Yo he podido descubrir un poco de esta belleza, también conociendo algunas personas, escuchando sus historias, apreciando su búsqueda religiosa. En este sentido, estoy agradecido por el encuentro interreligioso y ecuménico del domingo pasado. Mongolia tiene una gran tradición budista, con muchas personas que en el silencio viven su religiosidad de forma sincera y radical, a través del altruismo y la lucha a las propias pasiones. Pensemos en cuántas semillas de bien, desde lo escondido, hacen brotar el jardín del mundo, ¡mientras habitualmente escuchamos hablar solo del ruido de los árboles que caen! Y a la gente, también a nosotros, nos gusta el escándalo: “¡Pero mira qué barbaridad, ha caído un árbol, el ruido que ha hecho!” “¿Pero tú no ves el bosque que crece todos los días?”, porque el crecimiento es en silencio. Es crucial saber ver y reconocer el bien. A menudo, sin embargo, apreciamos a los otros solo en la medida en la que corresponden a nuestras ideas, sin embargo, debemos ver ese bien. Y por eso es importante, como hace el pueblo mongol, orientar la mirada hacia lo alto, hacia la luz del bien. Solo de esta manera, a partir del reconocimiento del bien, se construye el futuro común; solo valorando al otro se le ayuda a mejorar.

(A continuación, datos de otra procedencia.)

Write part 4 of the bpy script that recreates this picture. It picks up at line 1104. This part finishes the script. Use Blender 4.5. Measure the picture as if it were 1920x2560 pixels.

He estado en el corazón de Asia y me ha hecho bien. Hace bien entrar en diálogo con ese gran continente, acoger los mensajes, conocer la sabiduría, la forma de mirar las cosas, de abrazar el tiempo y el espacio. Me ha hecho bien encontrar al pueblo mongol, que custodia las raíces y las tradiciones, respeta a los ancianos y vive en armonía con el ambiente: es un pueblo que mira al cielo y siente la respiración de la creación. Pensando en las extensiones ilimitadas y silenciosas de Mongolia, dejémonos estimular por la necesidad de ampliar los confines de nuestra mirada, por favor: ampliar los confines, mirar amplio y alto, mirar y no caer prisioneros de las pequeñeces, ampliar los confines de nuestra mirada, para poder ver el bien que existe en los demás y poder ampliar nuestros horizontes y también dilatar el propio corazón para entender, para estar cerca de cada persona y cada civilización.